_EXERCISE OBJECTIVE_
Restate the whole of the material. Keep every word, and drop the pictures.

===== SUPPLIED MATERIAL =====

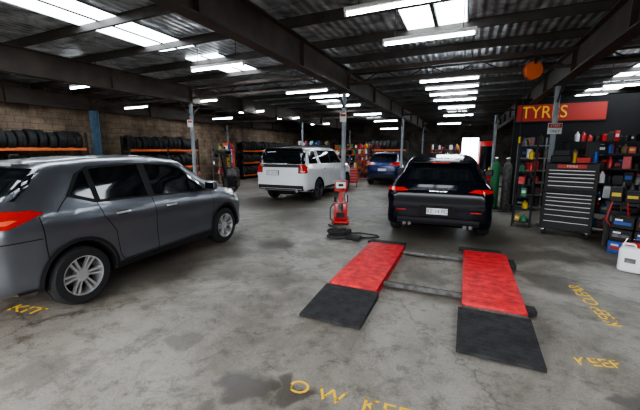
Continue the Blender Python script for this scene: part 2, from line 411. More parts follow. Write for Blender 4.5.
# ------------------------------------------------------------------ room
XL,XR,YF,YB,H=-12.8,6.2,-3.2,26.,3.82
def floor_mat():
    m=bpy.data.materials.new('concrete_floor');m.use_nodes=True;nt=m.node_tree;b=nt.nodes['Principled BSDF'];L=nt.links
    tc=N(nt,'ShaderNodeTexCoord')
    def noise(sc,det=8,rough=.6,dist=0):
        n=N(nt,'ShaderNodeTexNoise');n.inputs['Scale'].default_value=sc;n.inputs['Detail'].default_value=det;n.inputs['Roughness'].default_value=rough;n.inputs['Distortion'].default_value=dist
        L.new(tc.outputs['Object'],n.inputs['Vector']);return n
    def ramp(src,stops):
        r=N(nt,'ShaderNodeValToRGB');e=r.color_ramp.elements
        while len(e)<len(stops): e.new(.5)
        for i,(p,c) in enumerate(stops): e[i].position=p;e[i].color=(*c,1) if len(c)==3 else c
        L.new(src,r.inputs['Fac']);return r
    def mix(f,a,bb,t='MIX'):
        x=N(nt,'ShaderNodeMix');x.data_type='RGBA';x.blend_type=t
        if isinstance(f,(int,float)): x.inputs[0].default_value=f
        else: L.new(f,x.inputs[0])
        for s,i in((a,6),(bb,7)):
            if isinstance(s,tuple): x.inputs[i].default_value=(*s,1)
            else: L.new(s,x.inputs[i])
        return x.outputs[2]
    n1=noise(.6,9,.7,.6);c=ramp(n1.outputs['Fac'],[(.32,(.085,.070,.055)),(.44,(.18,.16,.132)),(.56,(.27,.247,.215)),(.75,(.37,.345,.31))]).outputs['Color']
    n2=noise(4,12,.8);c=mix(.9,c,ramp(n2.outputs['Fac'],[(.36,(.36,.33,.29)),(.49,(.95,.95,.95)),(.75,(1.0,1.0,1.0))]).outputs['Color'],'MULTIPLY')
    n3=noise(60,4,.6);c=mix(.5,c,ramp(n3.outputs['Fac'],[(.35,(.55,.55,.55)),(.55,(1,1,1))]).outputs['Color'],'MULTIPLY')
    sep=N(nt,'ShaderNodeVectorMath',operation='ADD')
    nd=N(nt,'ShaderNodeTexNoise');nd.inputs['Scale'].default_value=4;nd.inputs['Detail'].default_value=7;L.new(tc.outputs['Object'],nd.inputs['Vector'])
    s1=N(nt,'ShaderNodeVectorMath',operation='SUBTRACT');L.new(nd.outputs['Color'],s1.inputs[0]);s1.inputs[1].default_value=(.5,.5,.5)
    s2=N(nt,'ShaderNodeVectorMath',operation='SCALE');L.new(s1.outputs[0],s2.inputs[0]);s2.inputs['Scale'].default_value=.5
    L.new(tc.outputs['Object'],sep.inputs[0]);L.new(s2.outputs[0],sep.inputs[1])
    acc=None
    for (x,y,r,k) in [(-1.38,1.75,.20,.9),(-1.08,1.86,.13,.8),(-1.5,1.5,.12,.7),(-2.3,2.0,.16,.55),(1.2,2.75,.13,.9),(-3.2,5.1,.38,.8),(-3.55,4.3,.26,.65),(-2.2,3.7,.3,.4),(-3.0,6.6,.5,.6),(-1.2,6.2,.6,.65),(.6,6.3,.6,.65),(-4.6,.7,.25,.8),(-4.0,7.5,.7,.6),(-3.0,1.2,.2,.4),(-.4,4.6,.26,.5),(1.2,5.0,.35,.55),(-.3,7.2,1.4,.7),(-5.8,9.2,1.4,.6),(.9,1.9,.08,.6),(-4.8,3.2,1.2,.6),(-2.9,8.8,.7,.5),(-2.0,2.9,.10,.6),(-1.8,2.5,.07,.6),(-2.6,5.4,.17,.6),(.3,1.6,.06,.5),(-.3,2.4,.05,.5),(-3.0,3.5,.18,.5),(-1.6,5.9,.3,.65),(1.5,6.4,.35,.6),(-2.2,4.7,.14,.6),(.0,3.3,.07,.5),(-.4,5.6,.35,.5),(1.3,7.3,.4,.5)]:
        dd=N(nt,'ShaderNodeVectorMath',operation='DISTANCE');L.new(sep.outputs[0],dd.inputs[0]);dd.inputs[1].default_value=(x,y,0)
        mr=N(nt,'ShaderNodeMapRange');mr.interpolation_type='SMOOTHSTEP';L.new(dd.outputs['Value'],mr.inputs[0]);mr.inputs[1].default_value=r*1.25;mr.inputs[2].default_value=r*.75;mr.inputs[3].default_value=0;mr.inputs[4].default_value=k
        if acc is None: acc=mr.outputs[0]
        else:
            mx=N(nt,'ShaderNodeMath',operation='MAXIMUM');L.new(acc,mx.inputs[0]);L.new(mr.outputs[0],mx.inputs[1]);acc=mx.outputs[0]
    n4=noise(2.3,8,.75,1.2);dr=ramp(n4.outputs['Fac'],[(.53,(0,0,0)),(.66,(.7,.7,.7))]).outputs['Color']
    mx=N(nt,'ShaderNodeMath',operation='MAXIMUM');L.new(acc,mx.inputs[0]);L.new(dr,mx.inputs[1]);acc=mx.outputs[0]
    c=mix(acc,c,(.050,.040,.031))
    vo=N(nt,'ShaderNodeTexVoronoi');vo.feature='DISTANCE_TO_EDGE';vo.inputs['Scale'].default_value=.33
    L.new(sep.outputs[0],vo.inputs['Vector'])
    cr=ramp(vo.outputs['Distance'],[(.0,(.45,.45,.45)),(.006,(1,1,1))]).outputs['Color'];c=mix(.8,c,cr,'MULTIPLY')
    L.new(c,b.inputs['Base Color'])
    rr=N(nt,'ShaderNodeMapRange');L.new(acc,rr.inputs[0]);rr.inputs[3].default_value=.52;rr.inputs[4].default_value=.28
    L.new(rr.outputs[0],b.inputs['Roughness'])
    bp=N(nt,'ShaderNodeBump');bp.inputs['Strength'].default_value=.25;bp.inputs['Distance'].default_value=.01;L.new(n2.outputs['Fac'],bp.inputs['Height']);L.new(bp.outputs['Normal'],b.inputs['Normal'])
    return m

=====

_RESULT_
Continue the Blender Python script for this scene: part 2, from line 411. More parts follow. Write for Blender 4.5.
# ------------------------------------------------------------------ room
XL,XR,YF,YB,H=-12.8,6.2,-3.2,26.,3.82
def floor_mat():
    m=bpy.data.materials.new('concrete_floor');m.use_nodes=True;nt=m.node_tree;b=nt.nodes['Principled BSDF'];L=nt.links
    tc=N(nt,'ShaderNodeTexCoord')
    def noise(sc,det=8,rough=.6,dist=0):
        n=N(nt,'ShaderNodeTexNoise');n.inputs['Scale'].default_value=sc;n.inputs['Detail'].default_value=det;n.inputs['Roughness'].default_value=rough;n.inputs['Distortion'].default_value=dist
        L.new(tc.outputs['Object'],n.inputs['Vector']);return n
    def ramp(src,stops):
        r=N(nt,'ShaderNodeValToRGB');e=r.color_ramp.elements
        while len(e)<len(stops): e.new(.5)
        for i,(p,c) in enumerate(stops): e[i].position=p;e[i].color=(*c,1) if len(c)==3 else c
        L.new(src,r.inputs['Fac']);return r
    def mix(f,a,bb,t='MIX'):
        x=N(nt,'ShaderNodeMix');x.data_type='RGBA';x.blend_type=t
        if isinstance(f,(int,float)): x.inputs[0].default_value=f
        else: L.new(f,x.inputs[0])
        for s,i in((a,6),(bb,7)):
            if isinstance(s,tuple): x.inputs[i].default_value=(*s,1)
            else: L.new(s,x.inputs[i])
        return x.outputs[2]
    n1=noise(.6,9,.7,.6);c=ramp(n1.outputs['Fac'],[(.32,(.085,.070,.055)),(.44,(.18,.16,.132)),(.56,(.27,.247,.215)),(.75,(.37,.345,.31))]).outputs['Color']
    n2=noise(4,12,.8);c=mix(.9,c,ramp(n2.outputs['Fac'],[(.36,(.36,.33,.29)),(.49,(.95,.95,.95)),(.75,(1.0,1.0,1.0))]).outputs['Color'],'MULTIPLY')
    n3=noise(60,4,.6);c=mix(.5,c,ramp(n3.outputs['Fac'],[(.35,(.55,.55,.55)),(.55,(1,1,1))]).outputs['Color'],'MULTIPLY')
    sep=N(nt,'ShaderNodeVectorMath',operation='ADD')
    nd=N(nt,'ShaderNodeTexNoise');nd.inputs['Scale'].default_value=4;nd.inputs['Detail'].default_value=7;L.new(tc.outputs['Object'],nd.inputs['Vector'])
    s1=N(nt,'ShaderNodeVectorMath',operation='SUBTRACT');L.new(nd.outputs['Color'],s1.inputs[0]);s1.inputs[1].default_value=(.5,.5,.5)
    s2=N(nt,'ShaderNodeVectorMath',operation='SCALE');L.new(s1.outputs[0],s2.inputs[0]);s2.inputs['Scale'].default_value=.5
    L.new(tc.outputs['Object'],sep.inputs[0]);L.new(s2.outputs[0],sep.inputs[1])
    acc=None
    for (x,y,r,k) in [(-1.38,1.75,.20,.9),(-1.08,1.86,.13,.8),(-1.5,1.5,.12,.7),(-2.3,2.0,.16,.55),(1.2,2.75,.13,.9),(-3.2,5.1,.38,.8),(-3.55,4.3,.26,.65),(-2.2,3.7,.3,.4),(-3.0,6.6,.5,.6),(-1.2,6.2,.6,.65),(.6,6.3,.6,.65),(-4.6,.7,.25,.8),(-4.0,7.5,.7,.6),(-3.0,1.2,.2,.4),(-.4,4.6,.26,.5),(1.2,5.0,.35,.55),(-.3,7.2,1.4,.7),(-5.8,9.2,1.4,.6),(.9,1.9,.08,.6),(-4.8,3.2,1.2,.6),(-2.9,8.8,.7,.5),(-2.0,2.9,.10,.6),(-1.8,2.5,.07,.6),(-2.6,5.4,.17,.6),(.3,1.6,.06,.5),(-.3,2.4,.05,.5),(-3.0,3.5,.18,.5),(-1.6,5.9,.3,.65),(1.5,6.4,.35,.6),(-2.2,4.7,.14,.6),(.0,3.3,.07,.5),(-.4,5.6,.35,.5),(1.3,7.3,.4,.5)]:
        dd=N(nt,'ShaderNodeVectorMath',operation='DISTANCE');L.new(sep.outputs[0],dd.inputs[0]);dd.inputs[1].default_value=(x,y,0)
        mr=N(nt,'ShaderNodeMapRange');mr.interpolation_type='SMOOTHSTEP';L.new(dd.outputs['Value'],mr.inputs[0]);mr.inputs[1].default_value=r*1.25;mr.inputs[2].default_value=r*.75;mr.inputs[3].default_value=0;mr.inputs[4].default_value=k
        if acc is None: acc=mr.outputs[0]
        else:
            mx=N(nt,'ShaderNodeMath',operation='MAXIMUM');L.new(acc,mx.inputs[0]);L.new(mr.outputs[0],mx.inputs[1]);acc=mx.outputs[0]
    n4=noise(2.3,8,.75,1.2);dr=ramp(n4.outputs['Fac'],[(.53,(0,0,0)),(.66,(.7,.7,.7))]).outputs['Color']
    mx=N(nt,'ShaderNodeMath',operation='MAXIMUM');L.new(acc,mx.inputs[0]);L.new(dr,mx.inputs[1]);acc=mx.outputs[0]
    c=mix(acc,c,(.050,.040,.031))
    vo=N(nt,'ShaderNodeTexVoronoi');vo.feature='DISTANCE_TO_EDGE';vo.inputs['Scale'].default_value=.33
    L.new(sep.outputs[0],vo.inputs['Vector'])
    cr=ramp(vo.outputs['Distance'],[(.0,(.45,.45,.45)),(.006,(1,1,1))]).outputs['Color'];c=mix(.8,c,cr,'MULTIPLY')
    L.new(c,b.inputs['Base Color'])
    rr=N(nt,'ShaderNodeMapRange');L.new(acc,rr.inputs[0]);rr.inputs[3].default_value=.52;rr.inputs[4].default_value=.28
    L.new(rr.outputs[0],b.inputs['Roughness'])
    bp=N(nt,'ShaderNodeBump');bp.inputs['Strength'].default_value=.25;bp.inputs['Distance'].default_value=.01;L.new(n2.outputs['Fac'],bp.inputs['Height']);L.new(bp.outputs['Normal'],b.inputs['Normal'])
    return m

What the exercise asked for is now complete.